Beaucoup de passage aujourd’hui, samedi. Le magasin de surgelé est ouvert, les sacs au logo flocon de neige passent vides et repassent gonflés. Je n’ai pas été au supermarché depuis semaine et demie. Entre les critiques des caddies trop remplis, les critiques des gens qui sortent trop, finalement on juge beaucoup une situation impossible, car si je remplis mon caddie c’est pour éviter d’y retourner trop souvent, je réduis les contacts. Et puis je n’ai pas envie de me justifier auprès de la police, je préfère éviter au maximum, je n’ai même pas rempli d’autorisation de promenade de santé, j’ai l’allée voisine, privative, je peux aller jusqu’au bord du trottoir regarder qui l’a emprunté il y a une minute. Il me suffit d’un pas de l’extérieur pour rentrer dans ce que le cadastre délimite comme l’intérieur. D’un autre je re-sors. Je re-rentre. J’essaie de ne pas juger ce que je vois passer, comment font les gens, on fait ce qu’on peut.

Kafka, Journal :
1911, 19 janvier (trad.

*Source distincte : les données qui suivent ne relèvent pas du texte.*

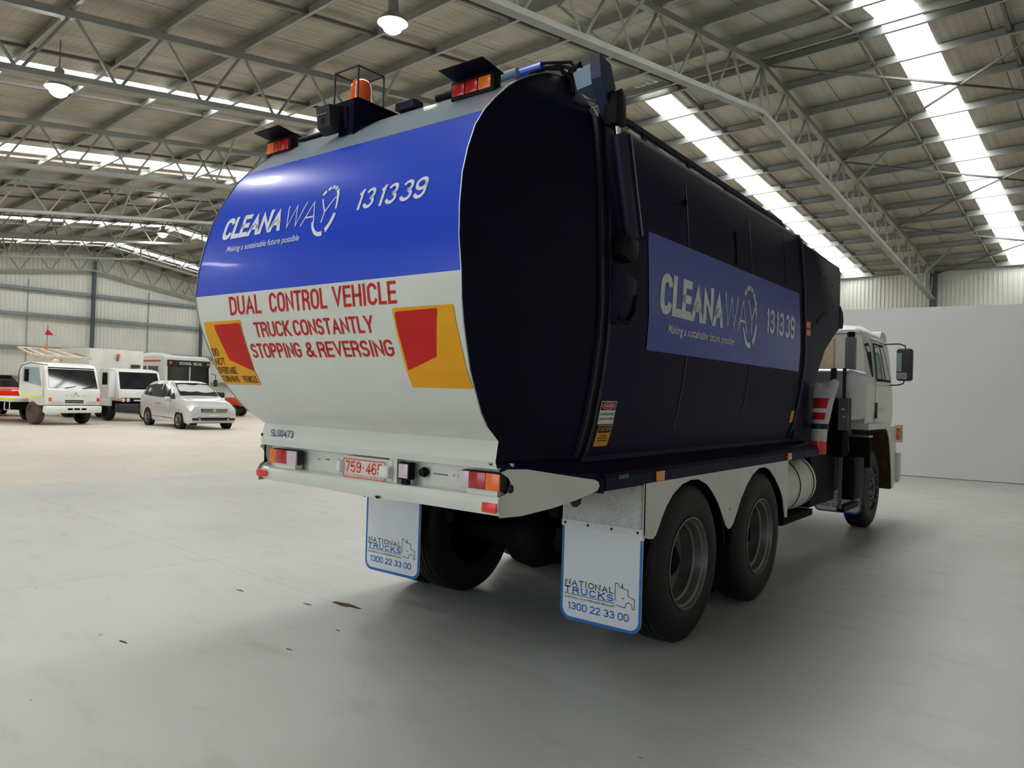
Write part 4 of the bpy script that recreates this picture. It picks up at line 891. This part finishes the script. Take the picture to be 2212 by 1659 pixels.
# side windows and door
def cside(y, z, off=.004):
    for (a, b), (c, d) in zip(cabs, cabs[1:]):
        if z <= d: x = a+(c-a)*(z-b)/(d-b); return (x+off, y, z)
    return (cabs[-1][0]+off, y, z)
czc = [z for _, z in cabs]
for sg in (1, -1):
    cm = (lambda u, v, o=.004: (sg*cside(u, v, o)[0], u, v))
    decal('quarter_window', [poly2([(6.95, 2.33), (7.18, 2.36), (7.27, 2.30), (7.33, 1.94), (7.25, 1.94), (7.02, 2.28)])], 'black', cab, lambda u, v: cm(u, v, .006), czc)
    decal('quarter_window', [poly2([(6.99, 2.30), (7.17, 2.32), (7.24, 2.28), (7.29, 2.0), (7.24, 2.0), (7.05, 2.27)])], 'glass', cab, lambda u, v: cm(u, v, .009), czc)
    decal('door_seal', [poly2([(7.44, 2.38), (8.02, 2.385), (8.38, 1.90), (7.50, 1.89)])], 'black', cab, lambda u, v: cm(u, v, .006), czc)
    decal('door_window', [poly2([(7.49, 2.35), (7.76, 2.36), (7.98, 1.93), (7.53, 1.93)])], 'paleglass', cab, lambda u, v: cm(u, v, .009), czc)
    decal('door_window', [poly2([(7.82, 2.35), (7.99, 2.35), (8.31, 1.93), (8.04, 1.93)])], 'glass', cab, lambda u, v: cm(u, v, .009), czc)
    decal('door_gap', [stroke([(7.36, 2.42), (7.42, 1.9), (7.40, 1.42), (7.47, 1.36)], .014), stroke([(7.36, 2.42), (8.3, 2.41)], .01)], 'ink', cab, lambda u, v: cm(u, v, .0045), czc)
    part('door_hinge', MB().box((min(sg*1.15, sg*1.172), 7.42, 1.42), (max(sg*1.15, sg*1.172), 7.47, 1.62)), 'darkgrey', cab)
    decal('door_print', [stroke([(7.72, 1.53), (7.95, 1.53)], .05)], 'paleglass', cab, lambda u, v: cm(u, v, .0045), czc)
    # wheel-arch flare
    pts = [(6.86, 1.36), (7.9, 1.36), (8.06, 1.31), (8.18, 1.2), (8.28, 1.0), (8.36, .7), (8.42, .47)]
    inn = [(6.86, 1.285), (7.86, 1.285), (7.98, 1.25), (8.08, 1.15), (8.17, .97), (8.26, .7), (8.30, .47)]
    rr = [[(sg*1.2, a[0], a[1]), (sg*1.2, b[0], b[1]), (sg*.78, b[0], b[1]), (sg*.78, a[0], a[1])] for a, b in zip(pts, inn)]
    part('wheel_flare', MB().ring_loft(rr), 'white', cab, smooth=True, autos=60)
    rr = [[(sg*1.19, b[0]-.003, b[1]-.004), (sg*1.19, b[0]-.01, b[1]-.01), (sg*.75, b[0]-.01, b[1]-.01), (sg*.75, b[0]-.003, b[1]-.004)] for b in inn]
    part('flare_liner', MB().ring_loft(rr), 'rust', cab)
    part('cab_corner', MB().prism([(8.3, 1.32), (8.72, 1.32), (8.80, .5), (8.42, .47)], min(sg*.8, sg*1.17), max(sg*.8, sg*1.17), 'x'), 'cab', cab, bevel=.02)
    part('bumper_corner', MB().prism([(8.66, .93), (8.86, .95), (8.88, .54), (8.72, .52)], min(sg*.9, sg*1.21), max(sg*.9, sg*1.21), 'x'), 'offwhite', cab, bevel=.01)
    ix = part('indicator', MB().box((min(sg*1.12, sg*1.21), 8.72, 1.11), (max(sg*1.12, sg*1.21), 8.84, 1.285)), 'amberlens', cab, bevel=.008)
    part('indicator_frame', MB().box((min(sg*1.1, sg*1.225), 8.84, 1.07), (max(sg*1.1, sg*1.225), 8.86, 1.32)), 'offwhite', ix)
    mr = part('side_mirror', MB().prism(rrect(sg*1.325-.095, 1.925, sg*1.325+.095, 2.36, .035, 4), 8.26, 8.37, 'y'), 'darkgrey', cab, bevel=.02, bseg=3)
    part('mirror_glass', MB().box((sg*1.325-.085, 8.252, 2.05), (sg*1.325-.03, 8.262, 2.30)), 'paleglass', mr)
    part('mirror_glass', MB().box((sg*1.325-.085, 8.252, 1.945), (sg*1.325+.04, 8.262, 2.035)), 'chrome', mr)
    part('mirror_arm', MB().tube([(sg*1.08, 8.3, 2.42), (sg*1.25, 8.32, 2.425), (sg*1.32, 8.33, 2.40), (sg*1.33, 8.33, 2.35)], .009, 8), 'ink', mr, smooth=True)
    part('mirror_arm', MB().tube([(sg*1.12, 8.34, 1.86), (sg*1.25, 8.34, 1.87), (sg*1.31, 8.33, 1.89), (sg*1.32, 8.33, 1.94)], .009, 8), 'ink', mr, smooth=True)
    part('mudguard_black', MB().box((min(sg*.8, sg*1.19), 7.02, .82), (max(sg*.8, sg*1.19), 7.06, 1.19)), 'black', T, bevel=.01)
    part('mudguard_rail', MB().box((min(sg*.7, sg*1.18), 6.98, 1.19), (max(sg*.7, sg*1.18), 7.2, 1.215)), 'silver', T)
part('cab_step', MB().box((1.02, 6.2, .36), (1.1, 6.9, .42)), 'black', T)
part('windscreen', MB().add([(-1.0, 8.60, 1.95), (1.0, 8.60, 1.95), (.95, 8.53, 2.4), (-.95, 8.53, 2.4)], [(0, 1, 2, 3)]), 'glass', cab)
part('cab_front', MB().box((-1.1, 8.6, .9), (1.1, 8.70, 1.4)), 'cab', cab, bevel=.03)
# plastic bag over an extinguisher, strapped behind the hopper
EX, EY = 1.2, 4.758
fx = thing('bagged_extinguisher', 'red fire extinguisher under a torn white plastic bag strapped beside the hopper', 'extinguisher', (EX, EY, 1.09))
part('cylinder', MB().lathe([(.001, 0), (.066, .005), (.066, .5), (.03, .56), (.001, .58)], (EX, EY, 1.09), 'z', 20), 'redrefl', fx, smooth=True)
BG = [(1.22, .070, .070, 0), (1.36, .074, .076, .0), (1.45, .082, .08, .01), (1.58, .098, .08, .015), (1.68, .112, .06, .03), (1.76, .125, .035, .045), (1.79, .13, .02, .05)]
def bagpt(t, z, off=0):
    for p, q in zip(BG, BG[1:]):
        if z <= q[0] or q is BG[-1]:
            f = (z-p[0])/(q[0]-p[0]); a_, b_, o_ = [p[k]+(q[k]-p[k])*f for k in (1, 2, 3)]
            return (EX+o_+(a_+off)*math.cos(t)*(1+.06*math.sin(3*t+z*9)), EY+(b_+off)*math.sin(t), z+(.03*math.cos(t)+.02*math.sin(5*t))*max(0, (z-1.68)/.11))
part('plastic_bag', MB().ring_loft([[bagpt(2*pi*k/28, z) for k in range(28)] for z in [1.22+.57*j/12 for j in range(13)]], caps=False), 'bag', fx, smooth=True)
part('strap', MB().lathe([(.078, 0), (.083, 0), (.083, .05), (.078, .05)], (EX, EY, 1.34), 'z', 20, cap=False), 'navy_hi', fx)
ts = [-2.25+.16*k for k in range(10)]
def patch(z0, z1, o): 
    n = len(ts); return MB().add([bagpt(t, z, o) for z in (z0, (z0+z1)/2, z1) for t in ts], [(r*n+i, r*n+i+1, (r+1)*n+i+1, (r+1)*n+i) for r in (0, 1) for i in range(n-1)])
part('red_label', patch(1.43, 1.64, .004), 'redstick', fx)
part('white_stripe', patch(1.50, 1.54, .007), 'offwhite', fx)
# ================================================================ VEHICLES PARKED AT THE FAR SIDE (local x forward, y left, 0 = front bumper)
def bwheel(t, x, y, r, wd, m_t='rubber', m_r='silver', spokes=0):
    s = 1 if y > 0 else -1
    a = part('wheel', MB().lathe([(r*.62, 0), (r*.6, .01), (r*.5, -.03), (r*.2, -.02), (.001, -.015)] if s > 0 else [(r*.62, 0), (r*.6, -.01), (r*.5, .03), (r*.2, .02), (.001, .015)], (x, y, r), 'y', 20, cap=False), m_r, t, smooth=True)
    part('tyre', MB().lathe([(r*.6, 0), (r*.85, s*.01), (r*.97, -s*.03), (r, -s*.06), (r, -s*(wd-.05)), (r*.96, -s*wd), (r*.6, -s*wd)], (x, y, r), 'y', 28, cap=False), m_t, a, smooth=True)
    for k in range(spokes):
        an = 2*pi*k/spokes
        part('spoke', MB().bar((x, y+s*.004, r), (x+math.cos(an)*r*.58, y+s*.002, r+math.sin(an)*r*.58), .05, .02), 'silver', a)
def tbox(name, t, a, b, m_, bev=0, **k): return part(name, MB().box(a, b), m_, t, bevel=bev, **k)
def screen(t, x0, x1, z0, z1, w0, w1, m_='glass', name='windscreen'):
    return part(name, MB().add([(x0, -w0, z0), (x0, w0, z0), (x1, w1, z1), (x1, -w1, z1), (x0-.02, -w0, z0), (x0-.02, w0, z0), (x1-.02, w1, z1), (x1-.02, -w1, z1)],
        [(0, 1, 2, 3), (7, 6, 5, 4), (0, 4, 5, 1), (1, 5, 6, 2), (2, 6, 7, 3), (3, 7, 4, 0)]), m_, t)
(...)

Marthe Robert)
Un jour, j’eus l’intention d’écrire un roman dans lequel on voyait la rivalité de deux frères, dont l’un partait pour l’Amérique, tandis que l’autre restait dans une prison européenne. Je ne me mis que de-ci de-là à écrire quelques lignes, car cela me fatiguait tout de suite.

Je ne sais pas, je pense à plusieurs choses, à Barthes, dans La Préparation du roman, et le "vouloir-écrire". Et aussi : "Une fois qu’on a écrit, ce que la société vous demande n’est pas du tout d’écrire du nouveau, mais de gérer ce que vous avez écrit. C’est-à-dire de gérer son œuvre en la répétant."

Tanguy Viel, dans Icebergs :
[...]écrire ne serait plus rien d’autre que la répétition du verbe écrire lui-même. Et si un jour quelqu’un voulait ironiser sur ce travail, à la question de ce que je fais en ce moment, il n’aurait finalement qu’à répondre : Oh, il écrit qu’il écrit.

Lisant sur Fuir est une pulsion, je me souviens de ce moment quand je demande, chez Prosper : "tu écris ?" à Guillaume. Lui écrit dans son Journal :" Je lui réponds que j’écris dans mon journal que je n’écris pas (et c’est le cas)."

Hier, Antonin sur son blog : "Je n’ai rien fait, aujourd’hui. Le journal me sert à ça : les jours où je ne fais rien, je fais au moins ça."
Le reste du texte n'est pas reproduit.